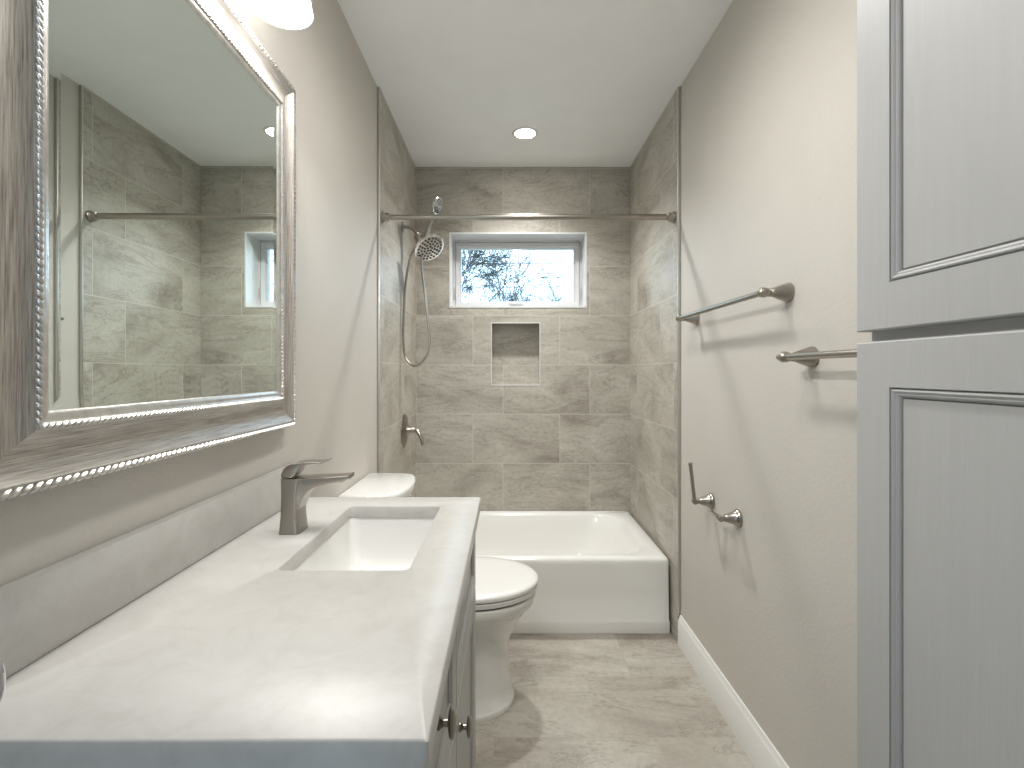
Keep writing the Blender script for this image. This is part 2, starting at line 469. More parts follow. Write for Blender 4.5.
# ------------------------------------------------------------------ bathtub
b = B()
X0, X1, Y0, Y1 = TL + 0.001, 0.759, 2.302, 3.086
n = 9
loops = [
    rrect(X0, Y0 - 0.002, X1 + 0.002, Y1, [0.004, 0.01, 0.01, 0.004], 0.002, n),
    rrect(X0, Y0 - 0.002, X1 + 0.002, Y1, [0.004, 0.01, 0.01, 0.004], 0.050, n),
    rrect(X0, Y0 - 0.001, X1 + 0.0015, Y1, [0.005, 0.01, 0.01, 0.005], 0.060, n),
    rrect(X0, Y0 + 0.003, X1 + 0.0005, Y1, [0.006, 0.01, 0.01, 0.006], 0.066, n),
    rrect(X0, Y0 + 0.004, X1, Y1, [0.008, 0.01, 0.01, 0.008], 0.20, n),
    rrect(X0, Y0 + 0.004, X1, Y1, [0.012, 0.01, 0.01, 0.012], 0.319, n),
    rrect(X0, Y0 + 0.005, X1, Y1, [0.016, 0.01, 0.01, 0.016], 0.339, n),
    rrect(X0 + 0.002, Y0 + 0.010, X1 - 0.004, Y1 - 0.001, [0.020, 0.01, 0.01, 0.020], 0.349, n),
    rrect(X0 + 0.004, Y0 + 0.022, X1 - 0.014, Y1 - 0.003, [0.024, 0.012, 0.012, 0.024], 0.3545, n),
    rrect(X0 + 0.055, Y0 + 0.052, X1 - 0.060, Y1 - 0.045, [0.16, 0.17, 0.10, 0.10], 0.3535, n),
    rrect(X0 + 0.062, Y0 + 0.060, X1 - 0.070, Y1 - 0.052, [0.165, 0.175, 0.10, 0.10], 0.350, n),
    rrect(X0 + 0.068, Y0 + 0.067, X1 - 0.082, Y1 - 0.058, [0.17, 0.18, 0.10, 0.10], 0.339, n),
    rrect(X0 + 0.080, Y0 + 0.080, X1 - 0.125, Y1 - 0.070, [0.17, 0.18, 0.10, 0.10], 0.26, n),
    rrect(X0 + 0.095, Y0 + 0.095, X1 - 0.175, Y1 - 0.085, [0.17, 0.18, 0.10, 0.10], 0.15, n),
    rrect(X0 + 0.115, Y0 + 0.115, X1 - 0.225, Y1 - 0.105, [0.16, 0.17, 0.10, 0.10], 0.085, n),
    rrect(X0 + 0.150, Y0 + 0.150, X1 - 0.275, Y1 - 0.140, [0.14, 0.15, 0.09, 0.09], 0.062, n),
]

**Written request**
Every line above should be returned word for word, with the pictures left behind.

**Solved problem**
Keep writing the Blender script for this image. This is part 2, starting at line 469. More parts follow. Write for Blender 4.5.
# ------------------------------------------------------------------ bathtub
b = B()
X0, X1, Y0, Y1 = TL + 0.001, 0.759, 2.302, 3.086
n = 9
loops = [
    rrect(X0, Y0 - 0.002, X1 + 0.002, Y1, [0.004, 0.01, 0.01, 0.004], 0.002, n),
    rrect(X0, Y0 - 0.002, X1 + 0.002, Y1, [0.004, 0.01, 0.01, 0.004], 0.050, n),
    rrect(X0, Y0 - 0.001, X1 + 0.0015, Y1, [0.005, 0.01, 0.01, 0.005], 0.060, n),
    rrect(X0, Y0 + 0.003, X1 + 0.0005, Y1, [0.006, 0.01, 0.01, 0.006], 0.066, n),
    rrect(X0, Y0 + 0.004, X1, Y1, [0.008, 0.01, 0.01, 0.008], 0.20, n),
    rrect(X0, Y0 + 0.004, X1, Y1, [0.012, 0.01, 0.01, 0.012], 0.319, n),
    rrect(X0, Y0 + 0.005, X1, Y1, [0.016, 0.01, 0.01, 0.016], 0.339, n),
    rrect(X0 + 0.002, Y0 + 0.010, X1 - 0.004, Y1 - 0.001, [0.020, 0.01, 0.01, 0.020], 0.349, n),
    rrect(X0 + 0.004, Y0 + 0.022, X1 - 0.014, Y1 - 0.003, [0.024, 0.012, 0.012, 0.024], 0.3545, n),
    rrect(X0 + 0.055, Y0 + 0.052, X1 - 0.060, Y1 - 0.045, [0.16, 0.17, 0.10, 0.10], 0.3535, n),
    rrect(X0 + 0.062, Y0 + 0.060, X1 - 0.070, Y1 - 0.052, [0.165, 0.175, 0.10, 0.10], 0.350, n),
    rrect(X0 + 0.068, Y0 + 0.067, X1 - 0.082, Y1 - 0.058, [0.17, 0.18, 0.10, 0.10], 0.339, n),
    rrect(X0 + 0.080, Y0 + 0.080, X1 - 0.125, Y1 - 0.070, [0.17, 0.18, 0.10, 0.10], 0.26, n),
    rrect(X0 + 0.095, Y0 + 0.095, X1 - 0.175, Y1 - 0.085, [0.17, 0.18, 0.10, 0.10], 0.15, n),
    rrect(X0 + 0.115, Y0 + 0.115, X1 - 0.225, Y1 - 0.105, [0.16, 0.17, 0.10, 0.10], 0.085, n),
    rrect(X0 + 0.150, Y0 + 0.150, X1 - 0.275, Y1 - 0.140, [0.14, 0.15, 0.09, 0.09], 0.062, n),
]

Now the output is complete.